David Thomas and his son Samuel walked into Biery’s Port on the Lehigh Coal and Navigation towpath on July 9, 1839. Less than a year later, on July 4, 1840, Thomas put into blast the first commercially successful anthracite iron furnace. When he arrived here, Thomas found a tiny handful of houses, a few farms, and a gristmill. When he died here, beloved and wealthy, almost 43 years later, Thomas left two industry-leading iron mills, several companies that made products from his iron, and a bustling, prosperous town. Even more, he left a transformed United States, which he had played a large part in making the industrial leader of the world.

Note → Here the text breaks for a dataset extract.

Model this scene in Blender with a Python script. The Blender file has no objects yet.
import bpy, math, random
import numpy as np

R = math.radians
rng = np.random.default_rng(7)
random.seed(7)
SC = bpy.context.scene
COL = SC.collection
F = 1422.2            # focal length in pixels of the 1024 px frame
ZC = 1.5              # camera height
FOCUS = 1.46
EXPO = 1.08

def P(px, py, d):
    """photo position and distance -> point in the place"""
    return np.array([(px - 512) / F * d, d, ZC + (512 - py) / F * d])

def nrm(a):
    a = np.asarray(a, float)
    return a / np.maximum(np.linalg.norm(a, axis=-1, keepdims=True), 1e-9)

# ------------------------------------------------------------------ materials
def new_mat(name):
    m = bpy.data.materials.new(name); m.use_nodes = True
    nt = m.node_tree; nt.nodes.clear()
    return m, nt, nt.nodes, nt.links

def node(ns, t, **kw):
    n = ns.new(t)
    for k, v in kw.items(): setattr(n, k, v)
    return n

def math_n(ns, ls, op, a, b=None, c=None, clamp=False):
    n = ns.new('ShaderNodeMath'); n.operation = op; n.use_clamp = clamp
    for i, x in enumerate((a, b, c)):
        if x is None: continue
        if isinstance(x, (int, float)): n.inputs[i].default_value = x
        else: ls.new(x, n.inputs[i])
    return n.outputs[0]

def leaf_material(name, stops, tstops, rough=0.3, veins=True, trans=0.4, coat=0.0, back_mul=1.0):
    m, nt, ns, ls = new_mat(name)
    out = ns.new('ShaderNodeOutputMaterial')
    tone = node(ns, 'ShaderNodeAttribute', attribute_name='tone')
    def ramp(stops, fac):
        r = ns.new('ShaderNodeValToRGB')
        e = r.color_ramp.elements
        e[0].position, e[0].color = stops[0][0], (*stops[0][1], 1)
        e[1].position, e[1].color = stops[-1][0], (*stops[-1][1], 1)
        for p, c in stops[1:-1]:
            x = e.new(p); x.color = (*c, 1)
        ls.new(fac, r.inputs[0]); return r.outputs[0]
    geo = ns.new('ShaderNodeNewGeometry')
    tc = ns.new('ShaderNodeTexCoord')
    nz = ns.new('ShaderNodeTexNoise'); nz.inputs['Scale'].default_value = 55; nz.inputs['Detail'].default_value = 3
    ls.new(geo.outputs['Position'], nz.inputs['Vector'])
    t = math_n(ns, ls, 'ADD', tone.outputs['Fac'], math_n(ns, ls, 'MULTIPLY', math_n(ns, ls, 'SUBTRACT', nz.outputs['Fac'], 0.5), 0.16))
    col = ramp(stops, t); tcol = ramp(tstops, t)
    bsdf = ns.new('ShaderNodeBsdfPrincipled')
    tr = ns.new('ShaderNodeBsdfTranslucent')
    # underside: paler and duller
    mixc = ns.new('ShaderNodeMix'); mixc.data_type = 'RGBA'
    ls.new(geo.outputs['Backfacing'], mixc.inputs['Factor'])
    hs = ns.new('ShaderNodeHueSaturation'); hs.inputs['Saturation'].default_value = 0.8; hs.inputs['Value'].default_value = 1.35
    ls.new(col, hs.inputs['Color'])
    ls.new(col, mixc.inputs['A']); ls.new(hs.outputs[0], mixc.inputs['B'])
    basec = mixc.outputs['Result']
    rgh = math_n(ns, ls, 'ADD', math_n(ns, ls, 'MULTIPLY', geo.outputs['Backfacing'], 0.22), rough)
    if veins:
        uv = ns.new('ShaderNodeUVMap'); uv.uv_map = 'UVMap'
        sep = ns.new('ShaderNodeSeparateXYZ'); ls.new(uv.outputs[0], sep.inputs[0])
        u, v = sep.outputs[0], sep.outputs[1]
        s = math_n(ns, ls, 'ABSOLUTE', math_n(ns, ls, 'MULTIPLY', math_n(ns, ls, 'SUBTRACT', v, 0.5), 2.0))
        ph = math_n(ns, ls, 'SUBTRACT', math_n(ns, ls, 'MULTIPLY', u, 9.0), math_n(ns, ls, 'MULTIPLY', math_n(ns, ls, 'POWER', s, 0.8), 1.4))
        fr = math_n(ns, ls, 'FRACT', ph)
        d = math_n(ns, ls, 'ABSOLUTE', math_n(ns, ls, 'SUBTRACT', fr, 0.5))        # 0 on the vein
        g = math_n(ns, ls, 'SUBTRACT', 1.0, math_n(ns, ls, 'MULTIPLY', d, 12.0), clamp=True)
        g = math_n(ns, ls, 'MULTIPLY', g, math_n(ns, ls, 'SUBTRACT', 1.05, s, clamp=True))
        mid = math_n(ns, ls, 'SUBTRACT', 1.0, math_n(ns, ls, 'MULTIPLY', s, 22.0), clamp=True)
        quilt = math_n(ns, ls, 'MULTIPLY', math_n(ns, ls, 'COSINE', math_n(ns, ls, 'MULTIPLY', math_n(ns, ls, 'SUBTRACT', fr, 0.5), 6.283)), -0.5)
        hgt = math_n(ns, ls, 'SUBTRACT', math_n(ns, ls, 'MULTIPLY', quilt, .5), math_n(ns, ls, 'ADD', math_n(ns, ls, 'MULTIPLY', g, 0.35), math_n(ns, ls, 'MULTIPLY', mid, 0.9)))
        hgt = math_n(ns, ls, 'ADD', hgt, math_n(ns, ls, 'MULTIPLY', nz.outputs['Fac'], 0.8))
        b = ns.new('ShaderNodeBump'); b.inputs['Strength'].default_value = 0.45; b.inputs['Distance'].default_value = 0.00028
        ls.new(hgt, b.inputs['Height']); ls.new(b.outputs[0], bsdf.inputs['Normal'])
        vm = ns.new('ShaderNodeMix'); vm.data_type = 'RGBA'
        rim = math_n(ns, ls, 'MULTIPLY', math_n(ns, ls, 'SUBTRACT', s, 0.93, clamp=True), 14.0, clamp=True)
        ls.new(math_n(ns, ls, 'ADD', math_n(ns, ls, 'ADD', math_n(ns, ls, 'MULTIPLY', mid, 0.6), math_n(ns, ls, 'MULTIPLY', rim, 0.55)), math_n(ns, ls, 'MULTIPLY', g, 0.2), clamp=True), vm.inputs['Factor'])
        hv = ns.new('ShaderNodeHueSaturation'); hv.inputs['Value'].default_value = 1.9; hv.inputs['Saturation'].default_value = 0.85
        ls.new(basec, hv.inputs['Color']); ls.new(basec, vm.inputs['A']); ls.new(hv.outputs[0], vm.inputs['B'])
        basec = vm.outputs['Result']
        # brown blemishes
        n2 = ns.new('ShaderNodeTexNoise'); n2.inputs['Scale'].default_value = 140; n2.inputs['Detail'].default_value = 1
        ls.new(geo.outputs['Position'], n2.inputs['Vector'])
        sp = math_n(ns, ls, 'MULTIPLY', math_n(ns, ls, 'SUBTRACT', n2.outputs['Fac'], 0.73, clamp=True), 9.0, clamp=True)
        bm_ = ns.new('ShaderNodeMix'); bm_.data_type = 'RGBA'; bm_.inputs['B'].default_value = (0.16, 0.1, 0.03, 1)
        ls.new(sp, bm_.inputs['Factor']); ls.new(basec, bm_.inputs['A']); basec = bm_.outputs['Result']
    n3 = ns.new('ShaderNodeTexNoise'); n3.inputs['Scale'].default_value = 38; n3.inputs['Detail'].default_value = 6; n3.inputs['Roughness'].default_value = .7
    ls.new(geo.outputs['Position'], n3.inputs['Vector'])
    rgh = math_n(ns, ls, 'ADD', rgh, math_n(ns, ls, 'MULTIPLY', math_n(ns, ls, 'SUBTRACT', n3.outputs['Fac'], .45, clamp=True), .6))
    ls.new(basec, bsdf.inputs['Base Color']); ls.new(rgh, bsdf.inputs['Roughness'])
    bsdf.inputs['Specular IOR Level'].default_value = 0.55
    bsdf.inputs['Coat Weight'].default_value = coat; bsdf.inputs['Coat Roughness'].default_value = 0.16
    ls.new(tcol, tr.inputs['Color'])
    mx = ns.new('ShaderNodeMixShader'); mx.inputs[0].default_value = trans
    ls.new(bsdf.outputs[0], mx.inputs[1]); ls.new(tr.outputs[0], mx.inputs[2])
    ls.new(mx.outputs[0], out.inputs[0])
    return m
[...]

Thomas came to Catasauqua armed with the knowledge of how to use anthracite coal, which was coming down the canal from the mines of Carbon County, to make large quantities of excellent-quality iron. Before Thomas, iron in this country was produced only in small lots, using charcoal to fuel the furnaces. This was slow and inefficient, and charcoal-making was using up America’s timber faster than it could be replenished. Josiah White and Erskine Hazzard, who had built the Lehigh Coal and Navigation Canal to bring the anthracite coal from the mountains to Philadelphia, brought Thomas from Wales to make iron with their coal. They sent him to this rural part of the Lehigh Valley because it was one of the few places on the canal where there was enough waterpower to drive a turbine. In one remarkable year of hard work, vision, and persistence, Thomas almost single-handedly created an iron furnace, a town, and the industrial age in America.
What happened next was repeated in towns and rural areas all over the Lehigh Valley, Pennsylvania, and much of the Northeast. Farmland, rural hamlets, and small towns suddenly mushroomed into smoky, noisy industrial centers, which quickly attracted new people—American and immigrant alike. Suddenly, everything was different and new—new houses, new businesses, new churches, new languages, and new ways of life.
Catasauqua quickly spread out along the canal and river, and up the hills that rose gently from their banks. Where only several dozen people had lived in 1840, there were over 3,000 in 1860. By 1900, Catasauqua had more than 5,000 inhabitants, and a higher percentage of them were millionaires—self-made millionaires—than anywhere else in the nation.
They were proud, self-confident, hardworking, and energetic men, devoted to building their businesses and their community. When these men or their wives saw something that needed doing, or that they thought would improve the lives of Catasauquans, they did it. Though nearly every one of those businesses are now gone, and most of those families died out or moved on, 100 years later we still live with the signs and symbols of their achievements. Schools and churches, playgrounds and fire companies, mansions and row houses, and a strong sense of identity as Catasauquans are with us still.
This is by no means a comprehensive pictorial history of Catasauqua and North Catasauqua. Readers will notice the absence of some well-known landmarks, such as the tunnel; a few industries, most notably brewing; and some famous faces, such as World War II ace Tommy Lynch. In some cases, this is because pictures that met the quality requirements of the publisher did not turn up. Also, so many pictures that had not been published before were offered by residents of both boroughs that the author decided to give space to these, rather than other, more familiar photographs. In this sense, this book is a community photograph album. The author has tried to include as many historical facts and analyses as possible without making the text unwieldy. Many more pictures came to light than could have been included in this volume. The author hopes that this book will send the people of Catasauqua and North Catasauqua searching through their albums, attics, and drawers to bring to light more photographs that will help show and tell the story of what it has been like to live here.